Die Türkei steckt seit Jahren in einer Wirtschaftskrise. Besonders die Inflation hat nach wie vor ein sehr hohes Ausmaß und die türkische Währung Lira ist weiterhin schwach. Im August lag die Teuerungsrate bei 58,9 Prozent im Vergleich zum Vorjahresmonat, was extrem hoch ist. Diese wird auf Arbeiter:innen und Jugendliche abgewälzt. Der Krieg in Syrien schafft eine äußere Ablenkung von den sozialen Angriffen, aber bedient auch ganz unmittelbar ökonomische Interessen:
Die „TOKI“-Häuser sollen da, wo zerstört wird, von staatlichen Bauunternehmen aufgebaut werden und die Baubranche ankurbeln (TOKI: Toplu Konut İdaresi Başkanlığı; im Jahr 1984 gegründete türkische Wohnungsbaubehörde). Außerdem will Erdogan in diesem Gebiet bis zu 2 Millionen Geflüchtete zwangsweise ansiedeln und das passt wiederum super in den Kram der EU. Siehe die aktuelle GEAS-Gesetzgebung, bei der Menschen aus vermeintlich sicheren Herkunftsstaaten (z. B. Türkei, Indien oder Tunesien) so schnell wie möglich dorthin abgeschoben werden sollen. Auch für Menschen aus Staaten, auf die diese Kategorie nicht zutrifft, finden die EU-Innenminister:innen einen Weg, der an einem Asyl für diese vorbeiführt. Die Reform besagt, dass nun auch eine Abschiebung in ein „sicheres Drittland“, welches auf dem Fluchtweg passiert worden ist oder auf andere Weise mit der geflüchteten Person assoziiert wird (z. B. über entfernte Verwandtschaft), möglich sei.

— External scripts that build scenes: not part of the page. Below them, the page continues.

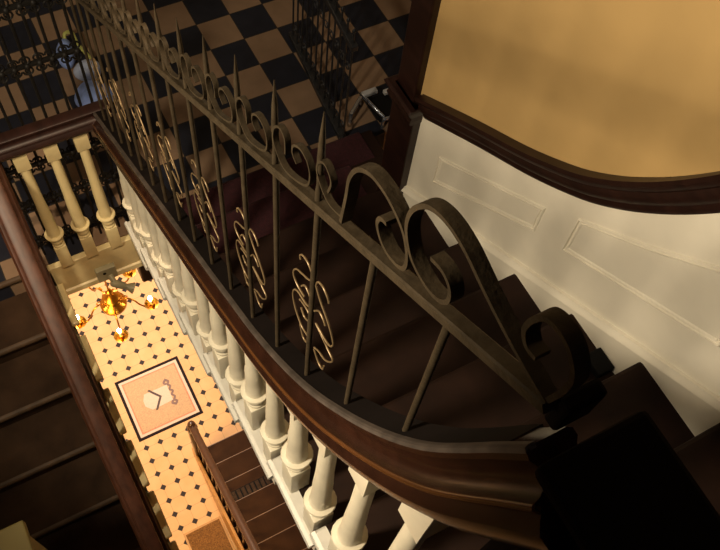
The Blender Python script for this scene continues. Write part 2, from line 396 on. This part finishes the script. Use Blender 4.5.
MB().sweep([p for p in top_pts[:-3]], [(-0.0165, -0.002), (-0.0165, 0.0012), (0.024, 0.0012), (0.024, -0.002)]).build('rail_top', M['newel'], bt)
MB().sweep([p for p in top_pts], [(-0.0238, -0.004), (-0.0225, 0.0006), (-0.0190, 0.0020), (-0.0130, 0.0020), (-0.0130, -0.003)]).build('worn_edge', M['worn'], bt)
def baluster(mb, x, y, z0, ztop, w=0.028):
    L = ztop(y) - z0
    h = 0.165
    mb.box(x - w, x + w, y - w, y + w, z0, z0 + h, 0.003)
    prof = [(0.021, h - 0.004), (0.026, h + 0.004), (0.026, h + 0.010), (0.021, h + 0.015), (0.022, h + 0.020), (0.0275, h + 0.030), (0.0295, h + 0.044), (0.0275, h + 0.056), (0.022, h + 0.066), (0.0205, h + 0.072), (0.028, h + 0.076), (0.0395, h + 0.078), (0.0410, h + 0.082), (0.0395, h + 0.087), (0.0285, h + 0.090), (0.0270, h + 0.100), (0.0255, h + 0.112), (0.0265, h + 0.122), (0.0245, h + 0.128), (0.0248, h + 0.17), (0.0235, h + 0.25), (0.0205, h + 0.5 * (L - h)), (0.0185, L - 0.115), (0.0185, L - 0.060)]
    mb.lathe((x, y, z0), prof, 18)
    b = 0.0265; zb = z0 + L - 0.100 - abs(ztop(y + 0.025) - ztop(y - 0.025)) * 0.5
    c = 0.012
    low = [(x - b + c, y - b + c, zb - 0.012), (x + b - c, y - b + c, zb - 0.012), (x + b - c, y + b - c, zb - 0.012), (x - b + c, y + b - c, zb - 0.012)]
    mid = [(x - b, y - b, zb + 0.008), (x + b, y - b, zb + 0.008), (x + b, y + b, zb + 0.008), (x - b, y + b, zb + 0.008)]
    top = [(px, py, ztop(py) + 0.012) for px, py, _ in mid]
    mb.rings3(low, mid, top)
def zunder(y): return interp(under, y)
for n in range(6, -2, -1):
    for d in (0.085, 0.2125):
        y = ny(n) - d
        if y < 0.12: continue
        mb = MB(); baluster(mb, XB + 0.016, y, nz(n) + 0.0005, zunder); mb.build('baluster', M['cream'], bt, smooth=35)
# last balusters, close under the steep part of the rail
mb = MB(); baluster(mb, XB + 0.014, 0.150, nz(-1) + 0.0005, zunder, 0.028); mb.build('baluster', M['cream'], bt, smooth=35)
# glossy bead along the side of the rail, its orange colour painting a lamp's glint
bd = []
for i in range(len(rp)):
    t = (rp[min(i + 1, len(rp) - 1)] - rp[max(i - 1, 0)]).normalized(); nrm = Vector((0, -t.z, t.y)); nrm = nrm if nrm.z > 0 else -nrm
    bd.append(Vector((XB - 0.0355, rp[i].y, rp[i].z)) + nrm * 0.001)
MB().tube(bd, 0.0042, 10).build('side_glint_bead', M['bead'], bt, smooth=60)
# newel post
nw = MB()
nw.box(0.268, 0.340, -0.200, 0.060, nz(-2) - 0.3, -0.662, 0.004)
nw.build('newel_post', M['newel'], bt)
nc = MB()
nc.box(0.256, 0.350, -0.215, 0.066, -0.664, -0.642, 0.006)
nc.box(0.246, 0.352, -0.220, 0.071, -0.643, -0.622, 0.006)
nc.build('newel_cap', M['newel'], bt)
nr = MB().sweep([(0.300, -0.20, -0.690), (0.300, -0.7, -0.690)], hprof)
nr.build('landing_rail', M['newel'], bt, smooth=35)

# ------------------------------------------------------------------ iron railing above the handrail
XI = 0.279
ir = thing('iron_railing', (XI, 1.0, -2.2), 'wrought iron railing with spear points and scrolls fixed above the sweeping handrail', 'railing')
def ztr(y): return -0.691 - 0.651 * (y - 0.228)      # top rail
MB().sweep([(XI, 2.16, ztr(2.16)), (XI, 0.104, ztr(0.104))], [(-0.009, -0.006), (-0.009, 0.004), (-0.007, 0.006), (0.006, 0.006), (0.008, 0.004), (0.008, -0.006)]).build('top_rail', M['iron'], ir)
strip = [(-0.0045, -0.0017), (-0.0045, 0.0017), (0.0035, 0.0017), (0.0035, -0.0017)]
wires = [
 [(0.04, 0.339), (0.042, 0.347), (0.033, 0.36), (0.017, 0.364), (0.005, 0.353), (0.004, 0.336), (0.015, 0.321), (0.034, 0.306), (0.052, 0.29), (0.061, 0.268), (0.057, 0.254), (0.042, 0.248), (0.023, 0.251)],
 [(0.034, 0.267), (0.023, 0.287), (0.011, 0.285), (0.003, 0.273), (0.004, 0.251), (0.016, 0.239), (0.03, 0.235), (0.044, 0.231), (0.056, 0.217), (0.061, 0.192), (0.051, 0.161), (0.028, 0.139), (0.005, 0.143), (-0.003, 0.14), (0.005, 0.116), (0.021, 0.109), (0.033, 0.135)],
 [(0.038, 0.216), (0.026, 0.223), (0.01, 0.226), (0.001, 0.219), (0.007, 0.197), (0.02, 0.188), (0.032, 0.198)],
 [(-0.008, 0.342), (-0.014, 0.362), (-0.028, 0.37), (-0.041, 0.364), (-0.046, 0.355)],
 [(-0.008, 0.342), (-0.023, 0.322), (-0.045, 0.304), (-0.061, 0.284), (-0.069, 0.263), (-0.061, 0.241), (-0.043, 0.234), (-0.026, 0.234), (-0.016, 0.233)],
 [(-0.009, 0.262), (-0.022, 0.285), (-0.035, 0.285), (-0.043, 0.277)],
 [(-0.016, 0.233), (-0.035, 0.227), (-0.057, 0.22), (-0.073, 0.214), (-0.067, 0.192), (-0.051, 0.168), (-0.032, 0.159), (-0.017, 0.144)],
 [(-0.017, 0.138), (-0.033, 0.12), (-0.048, 0.121), (-0.051, 0.142)],
]
ss = [(0.565, -0.859), (0.567, -0.830), (0.582, -0.826), (0.598, -0.848), (0.597, -0.876), (0.569, -0.893), (0.531, -0.872), (0.505, -0.846), (0.499, -0.820), (0.507, -0.802), (0.526, -0.800), (0.543, -0.815), (0.545, -0.832), (0.534, -0.840)]
zb0 = zh(0.491) + 0.002
ypk = []
y = 0.228
while y < 2.13:
    ypk.append(y); y += 0.1265 if y < 0.45 else 0.1195
for i, y in enumerate(ypk):
    zb = zh(y) + 0.002
    pk = MB().tube([(XI, y, zb), (XI, y, ztr(y))], 0.0047, 10).build('picket', M['iron'], ir, smooth=40)
    if i >= 2:
        # spear point
        z0 = ztr(y) + 0.005
        MB().lathe((XI, y + 0.002, z0), [(0.0044, 0), (0.0044, 0.02), (0.0034, 0.035), (0.0040, 0.06), (0.0046, 0.085), (0.0037, 0.12), (0.0006, 0.164)], 10).build('spear_point', M['iron'], ir, smooth=40)
        dy = y - ypk[2]
        mb = MB(); mb.sweep(smooth_path([(XI, a + dy, b - 0.651 * dy) for a, b in ss], 5), strip); mb.build('curl', M['iron_edge'] if False else M['iron'], ir, smooth=60)
    if i >= 2 and i % 2 == 0:
        mb = MB(); s = 1.0
        for w in wires:
            mb.tube(smooth_path([(XI, y + a, -1.405 + (zb - zb0) + b) for a, b in w], 5), 0.0016, 6)
        mb.build('wire_scroll', M['iron_edge'], ir, smooth=60)
A = [(0.418, -0.800), (0.413, -0.741), (0.411, -0.707), (0.399, -0.676), (0.377, -0.655), (0.353, -0.649), (0.331, -0.652), (0.313, -0.661), (0.302, -0.676), (0.297, -0.697), (0.302, -0.714), (0.321, -0.725), (0.340, -0.723), (0.352, -0.708), (0.349, -0.692), (0.338, -0.686)]
B = [(0.268, -0.640), (0.250, -0.634), (0.236, -0.641), (0.233, -0.660), (0.245, -0.678), (0.267, -0.685), (0.293, -0.678), (0.309, -0.650), (0.307, -0.618), (0.290, -0.588), (0.265, -0.574), (0.236, -0.574), (0.202, -0.585), (0.169, -0.594), (0.138, -0.600), (0.106, -0.604)]
Cc = [(0.133, -0.575), (0.146, -0.576), (0.154, -0.560), (0.147, -0.530), (0.130, -0.520), (0.114, -0.525), (0.102, -0.542), (0.101, -0.566), (0.106, -0.598)]
strip2 = [(-0.008, -0.0026), (-0.008, 0.0026), (0.006, 0.0026), (0.006, -0.0026)]
D = [(0.456, -0.795), (0.451, -0.768), (0.467, -0.756), (0.482, -0.772), (0.481, -0.795), (0.457, -0.812), (0.429, -0.802), (0.418, -0.790)]
MB().sweep(smooth_path([(XI, a, b) for a, b in D], 6), strip).build('curl', M['iron'], ir, smooth=60)
MB().box(0.283, 0.322, 0.090, 0.106, -0.650, -0.602, 0.004).build('end_block', M['newel'], ir)
for p in (A, B, Cc):
    MB().sweep(smooth_path([(XI, a, b) for a, b in p], 7), strip2).build('scroll', M['iron'], ir, smooth=60)

# ------------------------------------------------------------------ landing balustrade across the end of the well
lb = thing('landing_balustrade', (0.07, 2.16, L1), 'three pale yellow turned balusters under a dark rail across the end of the stairwell', 'balustrade')
MB().sweep([(-0.20, 2.16, -2.590), (0.33, 2.16, -2.590)], hprof, side=(0, 1, 0)).build('handrail', M['darkwood'], lb, smooth=35)
for x in (-0.042, 0.073, 0.188):
    mb = MB(); baluster(mb, x, 2.165, L1 - 0.005, lambda y: -2.645, 0.0265); mb.build('baluster', M['cream_yellow'], lb, smooth=35)

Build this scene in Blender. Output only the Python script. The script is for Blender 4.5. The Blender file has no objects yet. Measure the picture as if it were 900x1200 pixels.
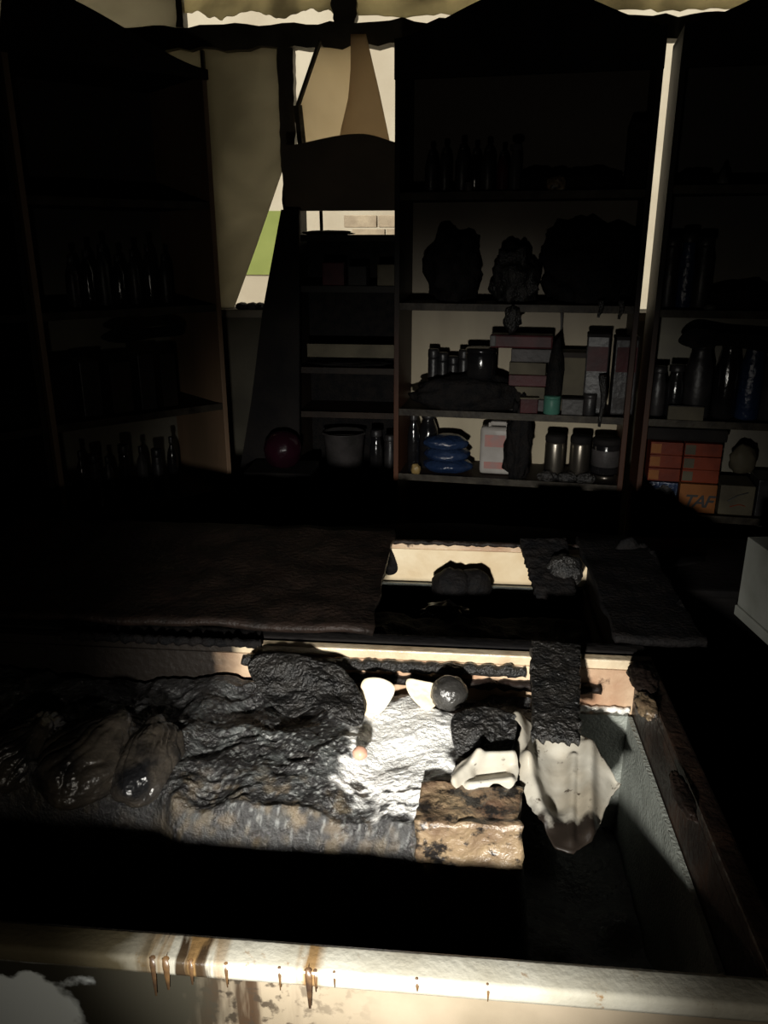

Der Kampf um Befreiung ist international
Rojava muss gegen die Angriffe des türkischen Staates verteidigt werden. Der Kampf gegen die Militärmaschinerie der Türkei, gegen das PKK-Verbot in Europa, für uneingeschränkte legale Betätigung aller Befreiungsbewegungen und, wann immer möglich, das Leisten materieller Hilfe für die Verteidigung von Rojava ist aktuell notwendig und könnte den entscheidenden Unterschied ausmachen.
Gleichzeitig müssen wir auf die Doppelmoral und auf die Ähnlichkeiten der Kämpfe in Gaza und in Nordsyrien hinweisen: one struggle, one fight! Für das Recht auf nationale Selbstbestimmung!
- Schluss mit den Angriffen auf Rojava! Solidarität mit dem kurdischen Volk!
- Nein zu allen Abschiebungen in die Türkei! Niederschlagung aller Verfahren gegen kurdische Aktivist:innen!
- Aufhebung der sog. Antiterrorliste der EU! Weg mit dem Verbot der PKK und anderer kurdischer Vereine!